(Excerpt from a dataset)
[Begin]

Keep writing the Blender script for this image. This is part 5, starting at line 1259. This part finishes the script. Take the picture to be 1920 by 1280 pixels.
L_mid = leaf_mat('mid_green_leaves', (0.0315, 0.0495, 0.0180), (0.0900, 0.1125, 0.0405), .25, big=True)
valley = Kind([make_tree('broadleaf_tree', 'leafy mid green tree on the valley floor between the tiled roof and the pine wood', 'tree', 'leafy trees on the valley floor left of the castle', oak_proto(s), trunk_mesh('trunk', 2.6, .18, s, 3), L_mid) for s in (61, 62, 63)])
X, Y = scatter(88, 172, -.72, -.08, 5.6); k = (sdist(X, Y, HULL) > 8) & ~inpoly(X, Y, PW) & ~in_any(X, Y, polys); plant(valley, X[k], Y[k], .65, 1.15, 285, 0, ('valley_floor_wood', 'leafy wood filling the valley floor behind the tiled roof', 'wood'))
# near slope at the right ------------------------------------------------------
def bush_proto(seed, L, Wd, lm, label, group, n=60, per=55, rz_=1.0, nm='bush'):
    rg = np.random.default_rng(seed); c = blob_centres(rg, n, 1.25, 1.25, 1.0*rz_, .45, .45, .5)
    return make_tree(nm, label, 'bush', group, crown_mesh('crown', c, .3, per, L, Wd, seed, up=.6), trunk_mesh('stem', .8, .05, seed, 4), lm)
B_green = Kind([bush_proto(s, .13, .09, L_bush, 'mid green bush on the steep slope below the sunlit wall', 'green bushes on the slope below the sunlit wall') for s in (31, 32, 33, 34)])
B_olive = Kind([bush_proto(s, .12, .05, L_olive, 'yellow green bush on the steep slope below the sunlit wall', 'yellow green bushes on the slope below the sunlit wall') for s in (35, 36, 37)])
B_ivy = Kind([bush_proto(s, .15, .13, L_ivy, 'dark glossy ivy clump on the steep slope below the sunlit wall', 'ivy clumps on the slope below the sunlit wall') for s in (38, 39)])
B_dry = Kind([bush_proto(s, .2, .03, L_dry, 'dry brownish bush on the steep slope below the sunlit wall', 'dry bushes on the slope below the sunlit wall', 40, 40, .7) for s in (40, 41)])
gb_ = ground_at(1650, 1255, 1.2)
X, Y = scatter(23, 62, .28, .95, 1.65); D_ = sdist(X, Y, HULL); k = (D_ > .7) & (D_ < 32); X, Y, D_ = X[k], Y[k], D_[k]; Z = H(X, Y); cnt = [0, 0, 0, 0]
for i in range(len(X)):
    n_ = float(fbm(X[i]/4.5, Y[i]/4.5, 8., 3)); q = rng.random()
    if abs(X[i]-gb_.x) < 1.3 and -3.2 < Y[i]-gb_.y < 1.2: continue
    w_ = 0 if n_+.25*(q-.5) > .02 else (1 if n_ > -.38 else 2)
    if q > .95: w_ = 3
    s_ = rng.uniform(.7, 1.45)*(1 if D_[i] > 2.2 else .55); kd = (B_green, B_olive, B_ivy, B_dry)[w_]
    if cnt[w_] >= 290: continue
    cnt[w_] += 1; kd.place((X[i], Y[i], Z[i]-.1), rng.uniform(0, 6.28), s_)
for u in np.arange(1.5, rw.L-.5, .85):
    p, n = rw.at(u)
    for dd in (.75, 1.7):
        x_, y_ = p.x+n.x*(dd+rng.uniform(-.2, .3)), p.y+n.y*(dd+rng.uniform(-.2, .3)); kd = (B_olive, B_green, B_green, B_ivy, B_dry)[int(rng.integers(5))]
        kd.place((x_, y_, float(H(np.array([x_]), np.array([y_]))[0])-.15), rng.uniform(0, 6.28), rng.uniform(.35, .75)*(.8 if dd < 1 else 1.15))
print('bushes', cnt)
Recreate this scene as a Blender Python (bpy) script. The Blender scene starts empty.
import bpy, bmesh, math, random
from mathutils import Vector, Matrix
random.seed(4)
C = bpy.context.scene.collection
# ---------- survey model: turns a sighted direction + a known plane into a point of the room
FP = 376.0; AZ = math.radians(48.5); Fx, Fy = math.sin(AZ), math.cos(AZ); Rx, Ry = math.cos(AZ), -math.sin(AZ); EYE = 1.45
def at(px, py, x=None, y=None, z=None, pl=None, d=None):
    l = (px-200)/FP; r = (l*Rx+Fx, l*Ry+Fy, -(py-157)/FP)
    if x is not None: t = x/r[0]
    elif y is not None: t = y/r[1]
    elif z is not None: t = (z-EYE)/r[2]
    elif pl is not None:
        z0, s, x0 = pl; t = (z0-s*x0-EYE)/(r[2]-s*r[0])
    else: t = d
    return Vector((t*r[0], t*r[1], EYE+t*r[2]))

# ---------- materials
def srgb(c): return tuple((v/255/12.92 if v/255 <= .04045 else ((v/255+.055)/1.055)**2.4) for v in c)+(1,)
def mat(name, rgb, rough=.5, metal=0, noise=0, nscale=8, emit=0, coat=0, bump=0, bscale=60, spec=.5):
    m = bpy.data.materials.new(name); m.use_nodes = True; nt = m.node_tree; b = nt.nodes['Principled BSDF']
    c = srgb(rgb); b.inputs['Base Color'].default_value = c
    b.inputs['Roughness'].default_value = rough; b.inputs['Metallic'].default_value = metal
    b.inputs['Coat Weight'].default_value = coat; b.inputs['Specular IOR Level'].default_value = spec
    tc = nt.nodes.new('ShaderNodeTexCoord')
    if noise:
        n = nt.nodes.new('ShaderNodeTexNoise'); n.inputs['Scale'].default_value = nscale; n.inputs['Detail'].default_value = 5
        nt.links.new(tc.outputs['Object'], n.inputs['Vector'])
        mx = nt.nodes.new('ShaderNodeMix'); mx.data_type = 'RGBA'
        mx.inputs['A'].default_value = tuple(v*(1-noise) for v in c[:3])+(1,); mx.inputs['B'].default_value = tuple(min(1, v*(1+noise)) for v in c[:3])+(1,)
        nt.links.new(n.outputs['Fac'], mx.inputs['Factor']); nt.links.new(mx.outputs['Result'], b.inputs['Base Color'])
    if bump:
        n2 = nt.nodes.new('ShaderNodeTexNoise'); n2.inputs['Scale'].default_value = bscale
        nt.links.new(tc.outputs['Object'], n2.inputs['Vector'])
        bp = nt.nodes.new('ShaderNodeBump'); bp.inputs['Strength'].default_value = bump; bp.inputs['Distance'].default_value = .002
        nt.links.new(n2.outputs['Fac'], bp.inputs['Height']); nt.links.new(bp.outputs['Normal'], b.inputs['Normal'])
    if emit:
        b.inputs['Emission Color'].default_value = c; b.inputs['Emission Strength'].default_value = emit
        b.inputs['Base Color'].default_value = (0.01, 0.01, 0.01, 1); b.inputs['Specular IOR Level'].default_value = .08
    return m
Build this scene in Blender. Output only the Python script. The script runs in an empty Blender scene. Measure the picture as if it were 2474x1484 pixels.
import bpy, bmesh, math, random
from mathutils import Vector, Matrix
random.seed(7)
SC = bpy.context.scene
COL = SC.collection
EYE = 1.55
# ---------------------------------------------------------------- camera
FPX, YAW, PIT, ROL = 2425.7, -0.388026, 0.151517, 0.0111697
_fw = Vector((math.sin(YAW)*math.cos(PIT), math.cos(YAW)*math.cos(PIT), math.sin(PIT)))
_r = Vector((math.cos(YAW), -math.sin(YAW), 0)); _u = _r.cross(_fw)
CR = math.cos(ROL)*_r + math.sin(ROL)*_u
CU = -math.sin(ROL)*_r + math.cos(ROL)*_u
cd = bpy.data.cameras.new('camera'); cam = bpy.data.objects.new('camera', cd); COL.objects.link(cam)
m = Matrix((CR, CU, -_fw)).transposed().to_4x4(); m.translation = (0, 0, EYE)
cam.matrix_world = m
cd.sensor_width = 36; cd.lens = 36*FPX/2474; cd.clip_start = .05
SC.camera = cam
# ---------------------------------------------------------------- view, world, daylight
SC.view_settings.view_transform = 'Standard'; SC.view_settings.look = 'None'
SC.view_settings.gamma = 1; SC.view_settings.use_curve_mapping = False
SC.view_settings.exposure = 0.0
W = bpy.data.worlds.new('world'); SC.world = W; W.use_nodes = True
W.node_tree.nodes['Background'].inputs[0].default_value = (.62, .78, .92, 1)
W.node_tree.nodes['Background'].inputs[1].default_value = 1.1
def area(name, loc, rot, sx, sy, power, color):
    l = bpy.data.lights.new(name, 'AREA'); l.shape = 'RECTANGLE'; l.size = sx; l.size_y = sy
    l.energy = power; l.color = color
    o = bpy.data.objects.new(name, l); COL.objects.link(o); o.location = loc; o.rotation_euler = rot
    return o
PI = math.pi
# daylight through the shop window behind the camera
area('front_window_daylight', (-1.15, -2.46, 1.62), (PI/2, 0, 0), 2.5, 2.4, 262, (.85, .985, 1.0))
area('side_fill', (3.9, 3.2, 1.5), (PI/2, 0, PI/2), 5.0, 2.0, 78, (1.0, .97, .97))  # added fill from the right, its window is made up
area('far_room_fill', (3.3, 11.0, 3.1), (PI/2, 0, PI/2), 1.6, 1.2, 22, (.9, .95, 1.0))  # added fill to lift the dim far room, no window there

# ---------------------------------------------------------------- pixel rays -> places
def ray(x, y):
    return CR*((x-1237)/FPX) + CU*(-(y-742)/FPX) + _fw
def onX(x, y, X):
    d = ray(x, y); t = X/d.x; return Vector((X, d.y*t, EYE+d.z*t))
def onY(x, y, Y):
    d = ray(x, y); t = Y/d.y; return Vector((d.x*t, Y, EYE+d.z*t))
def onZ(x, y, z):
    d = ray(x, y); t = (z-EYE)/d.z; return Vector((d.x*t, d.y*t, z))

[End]

- To do
Nothing outside the span should appear: copy exactly from the line with "Recreate this scene" through the line with "return Vector((t*r[0], t*r[1], EYE+t*r[2]))".

- Exercise response
Recreate this scene as a Blender Python (bpy) script. The Blender scene starts empty.
import bpy, bmesh, math, random
from mathutils import Vector, Matrix
random.seed(4)
C = bpy.context.scene.collection
# ---------- survey model: turns a sighted direction + a known plane into a point of the room
FP = 376.0; AZ = math.radians(48.5); Fx, Fy = math.sin(AZ), math.cos(AZ); Rx, Ry = math.cos(AZ), -math.sin(AZ); EYE = 1.45
def at(px, py, x=None, y=None, z=None, pl=None, d=None):
    l = (px-200)/FP; r = (l*Rx+Fx, l*Ry+Fy, -(py-157)/FP)
    if x is not None: t = x/r[0]
    elif y is not None: t = y/r[1]
    elif z is not None: t = (z-EYE)/r[2]
    elif pl is not None:
        z0, s, x0 = pl; t = (z0-s*x0-EYE)/(r[2]-s*r[0])
    else: t = d
    return Vector((t*r[0], t*r[1], EYE+t*r[2]))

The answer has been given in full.